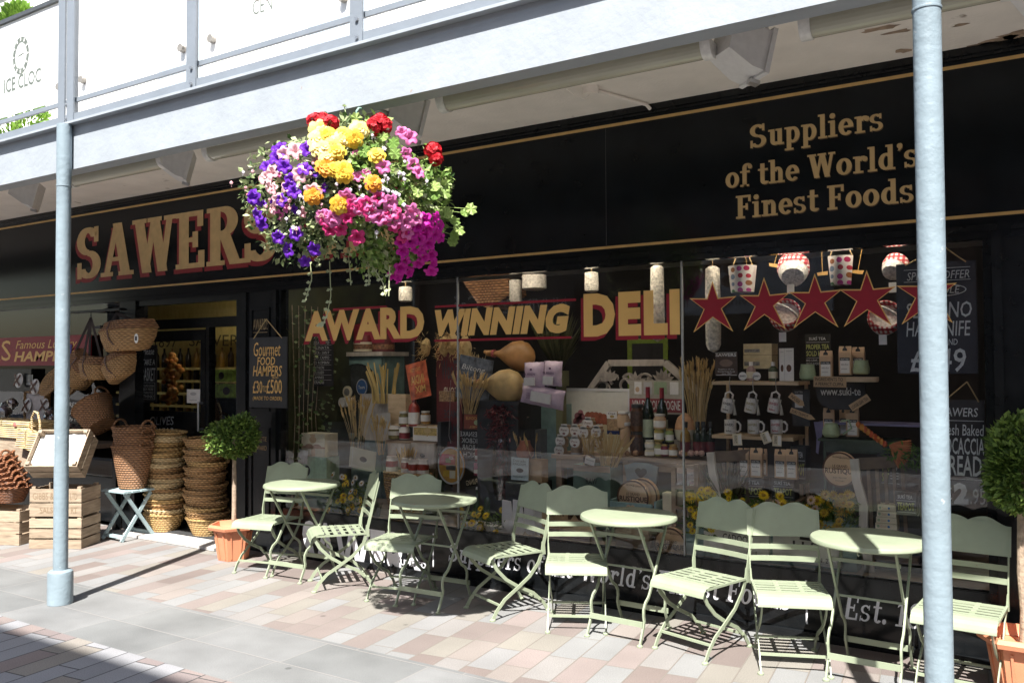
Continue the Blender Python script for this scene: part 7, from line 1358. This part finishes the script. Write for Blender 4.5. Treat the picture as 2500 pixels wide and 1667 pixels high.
# --- right bay: tea shop shelves
def shelf(lab, x0, x1, py, Y, D, mt=LWOOD):
    a = onY(x0, py, Y); b = onY(x1, py, Y); m = MB(); m.bb(a.x, b.x, Y, Y + D, a.z - .022, a.z)
    for x in (a.x + .01, b.x - .03): m.bb(x, x + .02, Y + D - .03, Y + D - .01, .396, a.z - .022)
    single('wall_shelf', m, mt, lab, 'shelf', 'shelves of the tea display'); return a.z
shelf('upper pale shelf of the tea display, above the hanging mugs', 1738, 1950, 931, 5.75, .3); shelf('lower pale shelf of the tea display, under the standing mugs', 1738, 1936, 1061, 5.72, .3)
BRCARD = pm('brown_shop_card', (.075, .05, .04), .6); 
card('shop_card', 'dark brown card with the shop name in white', 'card', 1746, 860, 1800, 917, 5.72, BRCARD, [('SAWERS', .03, .04, .97, .18, GREYT, .03), ('#', .0, 0, .98, .02, GREYT), ('#', .05, .96, .98, .98, GREYT), ('o', .2, .3, .8, .62, pm('brown_picture', (.2, .14, .11), .7)), ('Suppliers of the', .15, .70, .85, .76, GREYT), ('Worlds Finest Foods', .12, .79, .9, .85, GREYT), ('since 1897', .3, .88, .75, .94, GREYT)], .006)
for y0, y1, lab in ((839, 866, 'upper cream printed box of the stack on the tea shelf'), (867, 900, 'lower cream printed box of the stack on the tea shelf')): card('cream_box', lab, 'box', 1815, y0, 1884, y1, 5.9, pm('cream_box_card', (.54, .47, .30), .7), [('#', .03, .48, .58, .78, pm('grey_town_print', (.2, .2, .2), .7, var=.5, scale=50)), ('Biscuit Company', .06, .2, .6, .32, KRAFT)], .15, group='cream boxes on the tea shelf')
for px, c, lab in ((1834, pm('pink_bottle', (.42, .28, .25), .4), 'pink bottle with a white cap behind the round tags'), (1888, pm('dark_green_bottle', (.05, .07, .03), .3), 'dark green bottle with pale label on the tea shelf')): solid('small_bottle', lab, 'bottle', px - 11, 884, px + 11, 930, 5.8, BOTP, c, None, [('label', [(1.02, .15), (1.02, .5)], CREAM), ('cap', [(.45, .8), (.45, 1.02)], WHITEP)])
for px, lab in ((1813, 'round white price tag on the upper tea shelf, left'), (1847, 'round white price tag on the upper tea shelf, right')): disc('round_tag', lab, 'tag', px, 918, 5.73, 10, WHITEP, None, None, .004, 10, 'round tags on the tea shelf', [('sawers', .14, .38, .86, .6, .01)], lm=SLATE)
card('white_leaflet', 'tall white leaflet with brown leaf drawings', 'leaflet', 1903, 850, 1938, 930, 5.78, WHITEP, [('#', .36, 0, .38, 1, GREYP), ('o', .5, .5, .85, .72, BP), ('o', .1, .5, .3, .72, BP), ('#', .1, .1, .3, .12, GREYP), ('#', .5, .08, .9, .1, GREYP)], .006)
card('tea_board', 'dark tea board with white and lime lettering', 'sign', 1966, 816, 2028, 892, 5.95, pm('dark_tea_card', (.035, .034, .028), .6), [('SUKÍ TEA', .16, .07, .82, .19, GREYT, .015), ('#', .05, .25, .95, .26, GREYT), ('PROPER TEA', .05, .32, .95, .48, LIME, .02), ('SOLD HERE', .05, .53, .9, .70, LIME, .02), ('#', .05, .75, .95, .76, GREYT), ('BIG LEAF,', .05, .80, .5, .88, GREYT), ('BIG FLAVOUR', .05, .91, .6, .98, GREYT)], .012)
def teabag(x0, y0, x1, y1, Y, lab, grp, front=True):
    a, w, h = rect(x0, y0, x1, y1, Y); t = thing('tea_bag', lab, 'tea packet', a, 0, grp); d = w * .55; x = a.x; z = a.z; m = MB(); b = (.0, .78)
    m.add([(x - w / 2, Y, z), (x + w / 2, Y, z), (x + w / 2, Y + d, z), (x - w / 2, Y + d, z), (x - w / 2, Y, z + h * .8), (x + w / 2, Y, z + h * .8), (x + w / 2, Y + d, z + h * .8), (x - w / 2, Y + d, z + h * .8), (x - w / 2, Y + d * .45, z + h), (x + w / 2, Y + d * .45, z + h), (x + w / 2, Y + d * .55, z + h), (x - w / 2, Y + d * .55, z + h)], [(0, 1, 5, 4), (1, 2, 6, 5), (2, 3, 7, 6), (3, 0, 4, 7), (4, 5, 9, 8), (5, 6, 10, 9), (6, 7, 11, 10), (7, 4, 8, 11), (8, 9, 10, 11), (3, 2, 1, 0)]); part('paper_bag', m, KRAFT, t, smooth=0)
    m = MB(); m.bb(x - w * .38, x + w * .38, Y - .002, Y, z + h * .06, z + h * .50); part('label', m, WHITEP, t); m = MB(); m.bb(x - w * .4, x + w * .4, Y - .003, Y, z + h * .50, z + h * .60); m.add([(x + w * .2 * math.cos(q * .524), Y + d * .18 - .004 , z + h * .86 + w * .24 * math.sin(q * .524)) for q in range(12)][::-1], [tuple(range(12))]); m.bb(x - w * .06, x + w * .06, Y + d * .18, Y + d * .2, z + h * .9, z + h * 1.02); part('seal', m, SLATE, t, smooth=0)
    m = MB(); tx(m, 'SUKÍ TEA', x - w * .33, x + w * .33, z + h * .52, z + h * .585, Y - .0045, bold=.01); part('brand_print', m, WHITEP, t, smooth=0); m = MB(); tx(m, 'Belfast Brew', x - w * .3, x + w * .3, z + h * .34, z + h * .39, Y - .0035); m.bb(x - w * .3, x + w * .2, Y - .003, Y - .002, z + h * .2, z + h * .21); part('print', m, SLATE, t, smooth=0)
G1 = 'brown paper tea packets'
for x0, y0, x1, y1, Y, lab in ((2001, 856, 2031, 922, 5.72, 'brown tea packet left of the pair on the round wooden tray'), (2048, 845, 2078, 915, 5.75, 'brown tea packet, left of the pair on the round wooden tray'), (2080, 847, 2110, 913, 5.8, 'brown tea packet, right of the pair on the round wooden tray'), (1801, 1094, 1828, 1164, 5.62, 'brown tea packet, far left in the row above the teapot boxes'), (1831, 1094, 1860, 1165, 5.62, 'brown tea packet, second in the row above the teapot boxes'), (1856, 1095, 1872, 1162, 5.72, 'brown tea packet half hidden behind the second packet'), (1891, 1097, 1918, 1167, 5.62, 'brown tea packet, third in the row above the teapot boxes'), (1919, 1097, 1946, 1170, 5.62, 'brown tea packet, right end of the row above the teapot boxes'), (2010, 996, 2036, 1062, 5.72, 'brown tea packet behind the glass teapot'), (2050, 994, 2068, 1062, 5.8, 'brown tea packet behind the pointed cardboard label'), (2066, 996, 2096, 1066, 5.72, 'brown tea packet right of the glass teapot')): teabag(x0, y0, x1, y1, Y, lab, G1)
for x0, y0, x1, y1, lab in ((1952, 890, 1992, 927, 'sage green teapot left of the round tray'), (2082, 880, 2124, 914, 'sage green teapot on the round tray')): solid('green_teapot', lab, 'teapot', x0, y0, x1, y1, 5.70, [(.7, 0), (.95, .1), (1, .4), (.85, .85), (.8, 1)], GRN, 'sage green teapots', [('rim', [(.82, .98), (.84, 1.02), (.7, 1.03)], GRN)])
a, w, h = rect(2056, 914, 2144, 932, 5.62); m = MB(); m.lathe([(w * .5, 0), (w * .52, .01), (w * .52, .03), (w * .49, .03), (w * .48, .012), (.001, .012)], a, 30, 1, .7); single('wooden_tray', m, LWOOD, 'round pale wooden tray carrying tea packets', 'tray')
ARROW = [(-1, -.8), (.6, -.8), (1, 0), (.6, .8), (-1, .8)]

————

» TASK PROMPT:
Copy and report every line where the word "part" is present.

» OUTPUT BELOW:
Continue the Blender Python script for this scene: part 7, from line 1358. This part finishes the script. Write for Blender 4.5. Treat the picture as 2500 pixels wide and 1667 pixels high.
    m.add([(x - w / 2, Y, z), (x + w / 2, Y, z), (x + w / 2, Y + d, z), (x - w / 2, Y + d, z), (x - w / 2, Y, z + h * .8), (x + w / 2, Y, z + h * .8), (x + w / 2, Y + d, z + h * .8), (x - w / 2, Y + d, z + h * .8), (x - w / 2, Y + d * .45, z + h), (x + w / 2, Y + d * .45, z + h), (x + w / 2, Y + d * .55, z + h), (x - w / 2, Y + d * .55, z + h)], [(0, 1, 5, 4), (1, 2, 6, 5), (2, 3, 7, 6), (3, 0, 4, 7), (4, 5, 9, 8), (5, 6, 10, 9), (6, 7, 11, 10), (7, 4, 8, 11), (8, 9, 10, 11), (3, 2, 1, 0)]); part('paper_bag', m, KRAFT, t, smooth=0)
    m = MB(); m.bb(x - w * .38, x + w * .38, Y - .002, Y, z + h * .06, z + h * .50); part('label', m, WHITEP, t); m = MB(); m.bb(x - w * .4, x + w * .4, Y - .003, Y, z + h * .50, z + h * .60); m.add([(x + w * .2 * math.cos(q * .524), Y + d * .18 - .004 , z + h * .86 + w * .24 * math.sin(q * .524)) for q in range(12)][::-1], [tuple(range(12))]); m.bb(x - w * .06, x + w * .06, Y + d * .18, Y + d * .2, z + h * .9, z + h * 1.02); part('seal', m, SLATE, t, smooth=0)
    m = MB(); tx(m, 'SUKÍ TEA', x - w * .33, x + w * .33, z + h * .52, z + h * .585, Y - .0045, bold=.01); part('brand_print', m, WHITEP, t, smooth=0); m = MB(); tx(m, 'Belfast Brew', x - w * .3, x + w * .3, z + h * .34, z + h * .39, Y - .0035); m.bb(x - w * .3, x + w * .2, Y - .003, Y - .002, z + h * .2, z + h * .21); part('print', m, SLATE, t, smooth=0)